Photography

Ever Young: The Photographs of Ghanian Color Pioneer James Barnor

March 08, 2018

Born in 1929 in Accra, James Barnor is considered a pioneer of Ghanaian photography. Barnor’s career covers a remarkable period in history, bridging continents and photographic genres to create a transatlantic narrative marked by his passionate interest in people and cultures.

Through the medium of portraiture, Barnor’s photographs represent societies in transition: Ghana moving towards its independence and London becoming a cosmopolitan, multicultural metropolis. Along with his contemporaries in other parts of Africa – Seydou Keïta in Mali, Van Leo in Egypt or Rashid Mahdi in Sudan – Barnor started his career by opening a photographic portrait studio frequented by a diverse clientele representing all aspects of society. In the early 1950s Ever Young studio in Jamestown, Accra was visited by civil servants and dignitaries, yoga students, pastors and teachers, performance artists and newlyweds.

Barnor was well-versed in making his clients feel at ease, through vibrant conversation and a background of popular music, creating a unique bond between photographer and sitter. During this period Barnor captured intimate moments of luminaries and key political figures, including Ghana’s first prime minister, Kwame Nkrumah as he pushed for pan-African unity, photographing the future leader on several special occasions.

Not only was James Barnor engaged as the first photojournalist to work with the Daily Graphic – a newspaper brought to Ghana by the British media group, the Daily Mirror – he was also regularly commissioned by Drum magazine – South Africa’s influential anti-apartheid journal for lifestyle and politics – for whom he photographed several news features, including a staged nuclear family breakfast featuring Gold Coast’s champion boxer Roy Ankrah, aka The Black Flash.

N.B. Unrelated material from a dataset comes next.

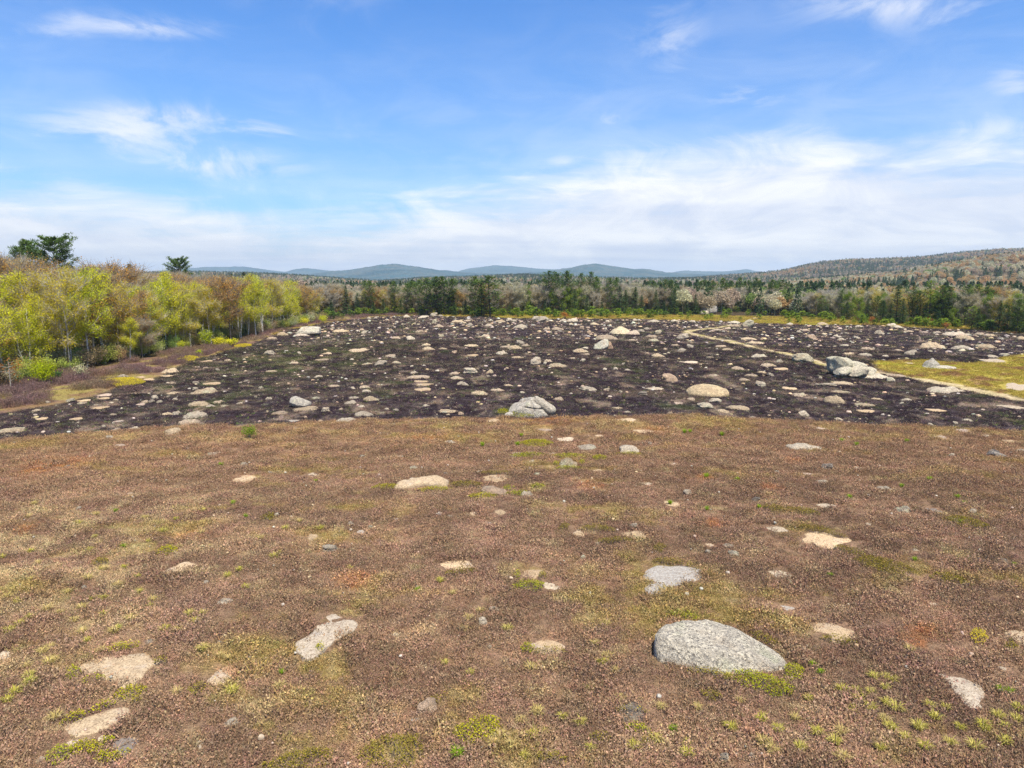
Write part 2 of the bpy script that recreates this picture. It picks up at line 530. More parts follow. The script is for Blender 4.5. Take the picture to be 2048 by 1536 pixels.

In 1959, two years after Ghana became independent from colonial rule, Barnor moved to London, then a bourgeoning multicultural European capital to deepen his photographic knowledge. There, he discovered colour photography and enrolled on a two-year course at Medway College of Art while still shooting for Drum magazine; several of his photographs were published as covers and distributed internationally.

During London’s “swinging sixties”, Barnor eloquently captured the mood of the time, and the African diaspora’s experiences in the city, including BBC radio journalist Mike Eghan at Piccadilly Circus. He also photographed celebrities, such as Muhammad Ali minutes before his match against Brian London at Earl’s Court.

These years were equally punctuated by Barnor’s first encounters with a multinational cohort of aspiring models and Drum cover girls, who would later pose for him against the backdrop of the city’s most iconic monuments, thus becoming fashion icons at the meeting of cultures. Towards the end of the decade Barnor was recruited and trained as a representative for Agfa-Gavaert, before returning to Ghana in 1969 where he opened the first colour processing laboratory and studio X23 in Accra. For the next two decades, he worked independently as well as for several government agencies in Ghana.